Diane Britt’s ‘ 2015 ‘Dona, dona/Dos kelbl’ Courtesy of 81 Leonard Gallery

When Gross broke her arm and had to pick one necklace to don for the foreseeable future, she landed on the Hebrew letters. “I chose Goldie because f–k it, what’s someone going to do? I carry pepper spray.” 

So does the subject of a paper collage in the show. “My Friend in Crown Heights,” by Dan Harris, is a portrait of the midsection of a man carrying a baby whose footie pajama-ed fisalach is visible in the frame. Hanging from the father’s belt loop is a pepper spray keychain swinging among the strands of his tzitzit. A quotidian snapshot of a new old reality. 

Nearby, a tiny Lego figurine is encased in glass. “Emergency Golem,” says a label affixed to the top of the small frame. “It’s a safety device, just like a fire extinguisher,” said the artist, Maxwell Bauman, who reimagined the 16th century protector for contemporary times. 

“It wouldn’t be enough to put out, say, a forest fire, like the forest fire of hate that we’re dealing with right now. But it would be enough for, say, your curtains catching on fire ‘by accident,’” he added. “It’s something small but powerful to protect you.”

Of the metaphorical forest fire, Bauman said: “​​It’s never really felt this bad.” 

‘The more things change’

The exhibition is a collection of artistic responses to a phenomenon that predates Oct. 7 by thousands of years. As Joan Roth put it in the title of one of her photographs on display, of a man walking past antisemitic graffiti in Lviv in the early aughts: “The More Things Change — The More They Stay the Same.”

But the show is also deeply connected to the events of that day and even more so to the renewed wave of antisemitism in the last nine months. 

For a week or two after Oct. 7, Ronit Levin Delgado felt like she couldn’t function. A multidisciplinary artist who came from Israel to the States on a Fulbright scholarship over a decade ago and stayed to live and work here, she was far away from her family and friends, one of whom was killed in the attacks. At the time she was participating in an arts residency on Governors Island. She heard from two other Jewish artists, but says no one else reached out. 

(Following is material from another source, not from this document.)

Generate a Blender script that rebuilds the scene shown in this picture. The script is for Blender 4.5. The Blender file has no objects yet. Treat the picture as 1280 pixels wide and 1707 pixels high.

“I lost — I do like the quote unquote — I ‘lost’ a lot of artist friends,” she said. 

‘Silent Remembrance,’ by Mike Wirth Courtesy of 81 Leonard Gallery

In those early days in October, she felt frozen and alone. What revived her, she said, was getting involved with activism for the hostages and using her art as a tool, both for herself and for those who might view it. 

She embraced the opportunity to help curate the current exhibition and come together with the other participating artists for the opening, a Shabbat dinner for Jewish women in the arts, and other events. “It’s like when you want to cry and laugh at the same time,” she said. “Each artist is telling their own experience, and we are all there to hug them and say that we love them and we support them.” 

“I want to say, I wish we’d have more of these,” she said. “And then I want to say I wish we wouldn’t need to.”

Her piece, like so many others in the show, manages to do two seemingly contradictory things at once. It acknowledges the tragedy and trauma that is so often the result of antisemitism. And it exudes pride, optimism, joy, and life — in this case literally. She’s spelled the Hebrew word chai, or alive, using kisses, her materials being lipstick on paper. 

“Our essence is to — despite everything — overcome, to prevail,” she said of the Jewish people.

“Now I feel like I’m slowly going back from this depression mode to think that we will prevail. We will dance again. Our love will rebuild,” she added. “Our highest value is happiness and to celebrate life. And that’s exactly what I want to continue to focus on.”